# Input material start
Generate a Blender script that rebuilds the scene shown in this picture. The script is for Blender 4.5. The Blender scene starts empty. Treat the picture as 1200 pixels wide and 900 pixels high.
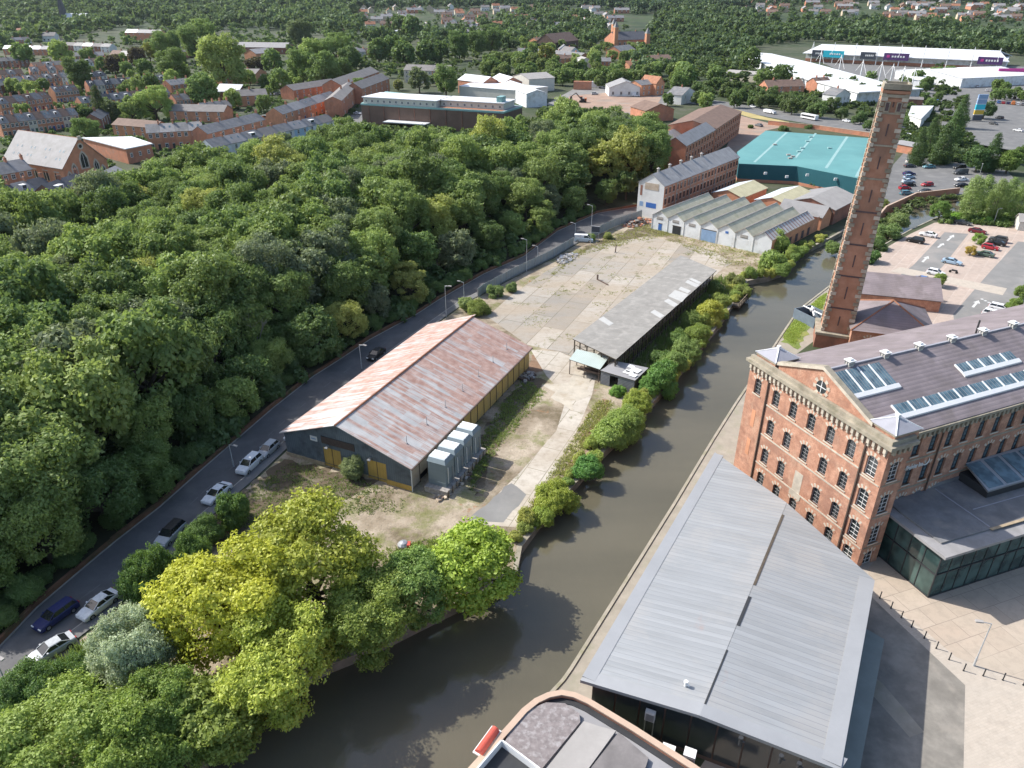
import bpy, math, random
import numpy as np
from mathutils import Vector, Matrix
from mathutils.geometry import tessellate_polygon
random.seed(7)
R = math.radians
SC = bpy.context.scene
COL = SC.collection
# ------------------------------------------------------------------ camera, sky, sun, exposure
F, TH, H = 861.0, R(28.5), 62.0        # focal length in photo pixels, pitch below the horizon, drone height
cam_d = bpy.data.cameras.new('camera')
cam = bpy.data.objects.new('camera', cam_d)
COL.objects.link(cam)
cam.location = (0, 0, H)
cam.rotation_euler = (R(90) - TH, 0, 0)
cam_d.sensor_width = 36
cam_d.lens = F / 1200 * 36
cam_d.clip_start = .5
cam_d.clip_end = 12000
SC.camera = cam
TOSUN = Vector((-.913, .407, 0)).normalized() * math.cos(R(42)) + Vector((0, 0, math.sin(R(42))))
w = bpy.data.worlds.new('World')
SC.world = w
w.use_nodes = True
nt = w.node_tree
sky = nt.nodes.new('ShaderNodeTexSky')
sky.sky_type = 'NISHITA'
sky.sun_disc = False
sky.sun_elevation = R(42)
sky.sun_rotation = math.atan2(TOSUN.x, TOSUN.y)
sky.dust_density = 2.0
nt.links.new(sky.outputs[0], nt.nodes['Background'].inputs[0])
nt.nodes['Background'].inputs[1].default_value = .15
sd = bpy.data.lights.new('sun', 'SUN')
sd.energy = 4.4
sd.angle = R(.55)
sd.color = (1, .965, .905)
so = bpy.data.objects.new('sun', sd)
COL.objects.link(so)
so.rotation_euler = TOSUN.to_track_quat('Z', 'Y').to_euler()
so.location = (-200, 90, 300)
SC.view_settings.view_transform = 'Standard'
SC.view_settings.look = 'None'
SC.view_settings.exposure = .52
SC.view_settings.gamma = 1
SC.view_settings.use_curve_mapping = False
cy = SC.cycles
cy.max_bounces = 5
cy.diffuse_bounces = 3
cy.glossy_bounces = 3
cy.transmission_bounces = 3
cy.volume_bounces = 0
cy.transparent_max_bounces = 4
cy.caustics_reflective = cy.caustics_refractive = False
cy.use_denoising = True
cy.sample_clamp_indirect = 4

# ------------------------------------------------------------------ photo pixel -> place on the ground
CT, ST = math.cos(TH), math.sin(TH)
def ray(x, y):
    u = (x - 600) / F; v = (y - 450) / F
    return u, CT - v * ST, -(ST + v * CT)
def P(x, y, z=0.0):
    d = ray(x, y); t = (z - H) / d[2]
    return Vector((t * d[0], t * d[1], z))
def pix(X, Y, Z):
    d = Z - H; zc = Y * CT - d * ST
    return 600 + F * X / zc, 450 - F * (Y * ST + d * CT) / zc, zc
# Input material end
# Input material start
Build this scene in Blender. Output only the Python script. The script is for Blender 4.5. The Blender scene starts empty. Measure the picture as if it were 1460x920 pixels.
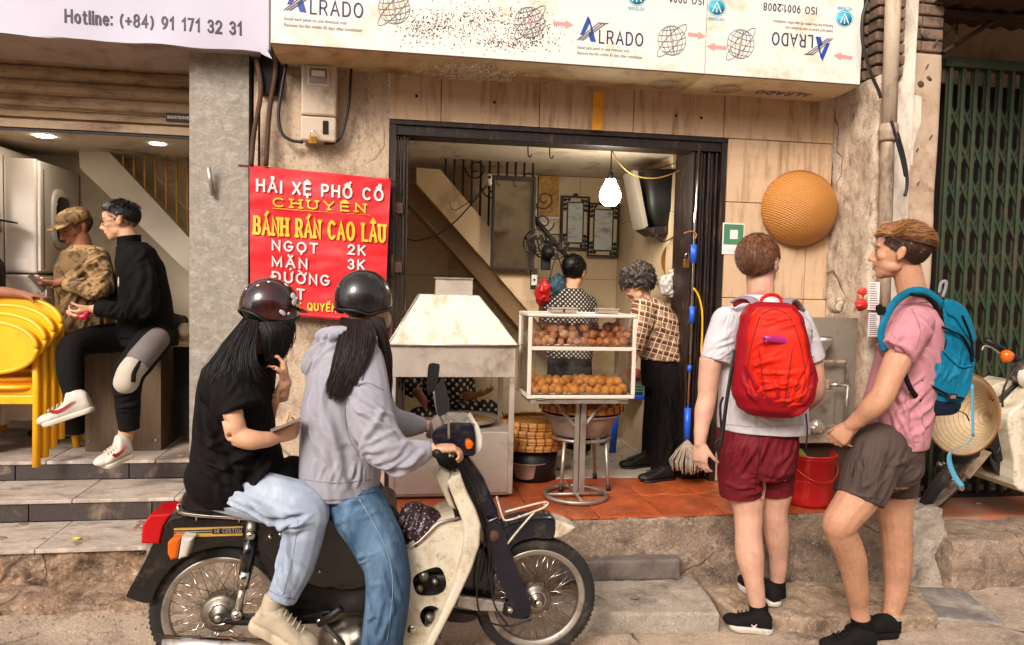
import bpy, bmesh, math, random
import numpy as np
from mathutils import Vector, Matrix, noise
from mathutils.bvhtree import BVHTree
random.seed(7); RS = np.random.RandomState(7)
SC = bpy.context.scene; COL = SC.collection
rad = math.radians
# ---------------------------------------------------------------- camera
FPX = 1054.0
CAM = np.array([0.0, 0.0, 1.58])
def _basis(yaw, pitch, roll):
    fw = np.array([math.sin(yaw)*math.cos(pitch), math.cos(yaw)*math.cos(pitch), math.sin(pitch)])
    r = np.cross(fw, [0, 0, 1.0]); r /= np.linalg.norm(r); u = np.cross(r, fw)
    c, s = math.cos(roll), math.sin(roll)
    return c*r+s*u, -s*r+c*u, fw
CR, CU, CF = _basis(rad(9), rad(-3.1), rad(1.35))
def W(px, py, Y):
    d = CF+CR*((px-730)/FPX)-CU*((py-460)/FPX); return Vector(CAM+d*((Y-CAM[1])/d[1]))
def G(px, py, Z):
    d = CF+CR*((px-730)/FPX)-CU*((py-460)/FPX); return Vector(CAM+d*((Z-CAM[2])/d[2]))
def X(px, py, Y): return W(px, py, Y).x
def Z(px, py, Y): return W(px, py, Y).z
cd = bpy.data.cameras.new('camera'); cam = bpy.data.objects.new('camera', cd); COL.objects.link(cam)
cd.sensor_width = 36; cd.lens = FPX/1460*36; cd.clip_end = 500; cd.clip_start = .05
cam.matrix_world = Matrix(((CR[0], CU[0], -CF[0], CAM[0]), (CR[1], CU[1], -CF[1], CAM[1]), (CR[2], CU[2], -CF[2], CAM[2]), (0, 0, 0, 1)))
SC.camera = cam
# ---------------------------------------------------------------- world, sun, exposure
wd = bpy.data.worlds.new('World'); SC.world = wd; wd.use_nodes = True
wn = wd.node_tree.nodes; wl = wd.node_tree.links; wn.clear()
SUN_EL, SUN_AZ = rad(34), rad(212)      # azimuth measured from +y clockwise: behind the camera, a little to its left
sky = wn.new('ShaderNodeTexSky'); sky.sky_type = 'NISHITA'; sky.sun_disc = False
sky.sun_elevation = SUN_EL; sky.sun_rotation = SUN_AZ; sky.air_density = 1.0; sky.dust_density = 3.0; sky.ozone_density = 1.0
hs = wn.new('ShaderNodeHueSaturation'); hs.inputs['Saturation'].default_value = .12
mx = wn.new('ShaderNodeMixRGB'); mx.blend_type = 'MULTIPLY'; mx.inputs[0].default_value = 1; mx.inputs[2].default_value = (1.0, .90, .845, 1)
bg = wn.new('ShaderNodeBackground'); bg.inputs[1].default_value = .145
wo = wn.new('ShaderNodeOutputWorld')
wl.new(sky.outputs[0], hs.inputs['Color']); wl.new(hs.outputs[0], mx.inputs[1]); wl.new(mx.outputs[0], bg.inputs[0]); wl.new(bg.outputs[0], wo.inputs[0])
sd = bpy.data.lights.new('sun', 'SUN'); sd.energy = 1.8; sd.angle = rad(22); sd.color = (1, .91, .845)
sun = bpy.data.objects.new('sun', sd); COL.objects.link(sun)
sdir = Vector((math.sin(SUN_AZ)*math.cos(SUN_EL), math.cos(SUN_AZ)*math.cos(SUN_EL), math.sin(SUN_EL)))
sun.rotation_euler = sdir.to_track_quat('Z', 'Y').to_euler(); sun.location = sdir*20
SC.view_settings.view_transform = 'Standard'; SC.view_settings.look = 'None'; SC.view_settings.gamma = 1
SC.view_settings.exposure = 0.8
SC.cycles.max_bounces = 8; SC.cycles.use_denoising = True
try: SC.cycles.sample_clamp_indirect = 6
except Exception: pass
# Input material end
Your objective
Each line that holds the word "picture" is to be copied.

Solution for this task
Generate a Blender script that rebuilds the scene shown in this picture. The script is for Blender 4.5. The Blender scene starts empty. Treat the picture as 1200 pixels wide and 900 pixels high.
Build this scene in Blender. Output only the Python script. The script is for Blender 4.5. The Blender scene starts empty. Measure the picture as if it were 1460x920 pixels.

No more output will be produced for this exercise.